The film is told from the point of view of the younger sister, Linda, who plays a negligible part in the dramatic heart of the story. She is an outsider to most of the action, taking it all in. Like Sissy Spacek in Badlands, she tells the story through narration, relating the events while adding in her own opinions on love and death, good and evil (“we’re all half angel and half devil”). The story is all a memory, and Malick’s lyrical style helps to recreate the feeling of reconstructing one’s life. There is little dialogue throughout most of the film. The characters instead speak in quick exchanges or looks, and the countryside, with its blood-red suns and mud-banked rivers, often hijacks the inertia of the plot in favor of more contemplative moods. Like a person recollecting years past, it is not what was said that is always remembered, but instead a look or the way the wind blew the grasses on a particular day. Such a style is often trying, but Malick has an artist’s hand, using his cinematography to evoke feelings and place suggestions in the viewer's mind.

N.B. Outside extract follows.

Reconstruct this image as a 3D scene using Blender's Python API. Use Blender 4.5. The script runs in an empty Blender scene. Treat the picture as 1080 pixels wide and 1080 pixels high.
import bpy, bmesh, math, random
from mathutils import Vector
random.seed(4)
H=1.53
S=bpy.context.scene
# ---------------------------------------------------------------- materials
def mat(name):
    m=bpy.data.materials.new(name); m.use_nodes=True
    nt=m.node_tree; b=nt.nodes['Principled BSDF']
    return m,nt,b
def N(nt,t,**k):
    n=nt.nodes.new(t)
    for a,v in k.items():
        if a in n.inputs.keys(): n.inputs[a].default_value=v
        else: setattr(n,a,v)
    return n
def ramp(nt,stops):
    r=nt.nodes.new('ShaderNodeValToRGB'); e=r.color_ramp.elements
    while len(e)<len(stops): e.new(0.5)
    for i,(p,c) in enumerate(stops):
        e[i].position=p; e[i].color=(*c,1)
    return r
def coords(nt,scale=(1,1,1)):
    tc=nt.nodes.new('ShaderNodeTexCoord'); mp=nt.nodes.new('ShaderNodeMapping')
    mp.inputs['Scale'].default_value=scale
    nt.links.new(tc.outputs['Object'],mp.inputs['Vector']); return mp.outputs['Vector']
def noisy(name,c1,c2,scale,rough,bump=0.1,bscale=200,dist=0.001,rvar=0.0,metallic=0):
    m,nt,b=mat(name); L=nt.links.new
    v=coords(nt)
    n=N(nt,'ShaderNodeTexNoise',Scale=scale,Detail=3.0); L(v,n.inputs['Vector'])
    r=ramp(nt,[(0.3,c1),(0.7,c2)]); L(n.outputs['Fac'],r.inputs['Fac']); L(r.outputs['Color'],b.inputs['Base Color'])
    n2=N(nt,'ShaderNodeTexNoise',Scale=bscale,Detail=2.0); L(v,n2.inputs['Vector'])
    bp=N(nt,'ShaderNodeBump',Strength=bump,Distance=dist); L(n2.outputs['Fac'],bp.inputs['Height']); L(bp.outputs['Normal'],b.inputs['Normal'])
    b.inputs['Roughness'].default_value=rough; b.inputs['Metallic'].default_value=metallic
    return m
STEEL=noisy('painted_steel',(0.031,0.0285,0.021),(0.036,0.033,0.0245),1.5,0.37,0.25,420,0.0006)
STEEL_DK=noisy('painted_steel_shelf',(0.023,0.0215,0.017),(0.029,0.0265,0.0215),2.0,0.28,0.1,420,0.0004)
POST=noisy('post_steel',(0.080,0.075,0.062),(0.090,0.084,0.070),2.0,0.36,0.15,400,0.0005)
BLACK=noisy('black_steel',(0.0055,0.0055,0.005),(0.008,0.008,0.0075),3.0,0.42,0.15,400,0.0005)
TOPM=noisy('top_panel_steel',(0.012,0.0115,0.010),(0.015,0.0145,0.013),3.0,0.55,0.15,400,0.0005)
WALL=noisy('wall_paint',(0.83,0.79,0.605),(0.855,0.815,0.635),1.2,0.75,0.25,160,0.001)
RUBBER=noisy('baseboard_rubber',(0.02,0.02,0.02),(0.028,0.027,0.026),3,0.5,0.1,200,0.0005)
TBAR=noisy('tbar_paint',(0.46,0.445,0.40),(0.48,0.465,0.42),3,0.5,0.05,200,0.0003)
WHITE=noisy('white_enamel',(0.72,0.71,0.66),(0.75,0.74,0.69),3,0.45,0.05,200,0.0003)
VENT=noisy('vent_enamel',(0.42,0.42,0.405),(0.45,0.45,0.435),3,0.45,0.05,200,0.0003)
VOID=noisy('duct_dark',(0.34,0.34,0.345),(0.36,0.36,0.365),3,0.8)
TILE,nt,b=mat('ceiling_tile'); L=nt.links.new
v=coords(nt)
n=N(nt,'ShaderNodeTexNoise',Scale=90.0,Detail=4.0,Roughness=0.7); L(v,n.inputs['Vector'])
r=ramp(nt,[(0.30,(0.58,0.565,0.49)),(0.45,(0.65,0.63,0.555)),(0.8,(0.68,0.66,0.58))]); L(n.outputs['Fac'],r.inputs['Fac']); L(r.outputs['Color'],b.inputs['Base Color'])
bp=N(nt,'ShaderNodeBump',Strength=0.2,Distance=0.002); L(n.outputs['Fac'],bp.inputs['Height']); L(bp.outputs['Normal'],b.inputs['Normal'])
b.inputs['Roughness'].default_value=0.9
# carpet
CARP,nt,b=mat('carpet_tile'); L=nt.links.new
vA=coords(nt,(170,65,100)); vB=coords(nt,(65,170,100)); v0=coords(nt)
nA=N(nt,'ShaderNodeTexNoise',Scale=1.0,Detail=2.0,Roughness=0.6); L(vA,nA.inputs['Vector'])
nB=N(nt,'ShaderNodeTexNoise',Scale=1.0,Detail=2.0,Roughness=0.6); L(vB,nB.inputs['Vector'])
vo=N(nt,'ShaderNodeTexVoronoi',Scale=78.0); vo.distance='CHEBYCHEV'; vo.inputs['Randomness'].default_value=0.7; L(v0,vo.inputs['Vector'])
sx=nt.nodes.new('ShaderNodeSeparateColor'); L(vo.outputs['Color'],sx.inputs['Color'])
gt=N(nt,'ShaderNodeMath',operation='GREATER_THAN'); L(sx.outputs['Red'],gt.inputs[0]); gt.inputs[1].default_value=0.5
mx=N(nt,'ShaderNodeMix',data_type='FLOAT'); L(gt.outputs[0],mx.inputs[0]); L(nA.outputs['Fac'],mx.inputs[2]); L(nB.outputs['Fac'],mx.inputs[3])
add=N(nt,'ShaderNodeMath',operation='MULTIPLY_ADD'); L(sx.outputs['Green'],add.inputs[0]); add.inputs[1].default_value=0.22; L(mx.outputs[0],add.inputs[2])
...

Like all Malick films, Days of Heaven is slow and contemplative, leaving the viewer with many questions when the credits roll. It is not a perfect film--it sometimes focuses too much on style over substance, and the last ten minutes seem to weigh down the mood-- but it is a tale of such evocative beauty that Malick’s self-indulgence can be forgiven. It presents questions about the price one will pay for security, and whether or not love can flourish under any circumstances. It is a powerful film, and seeing as it lead the auteur to abandon cinema for two decades, one that should be carefully considered.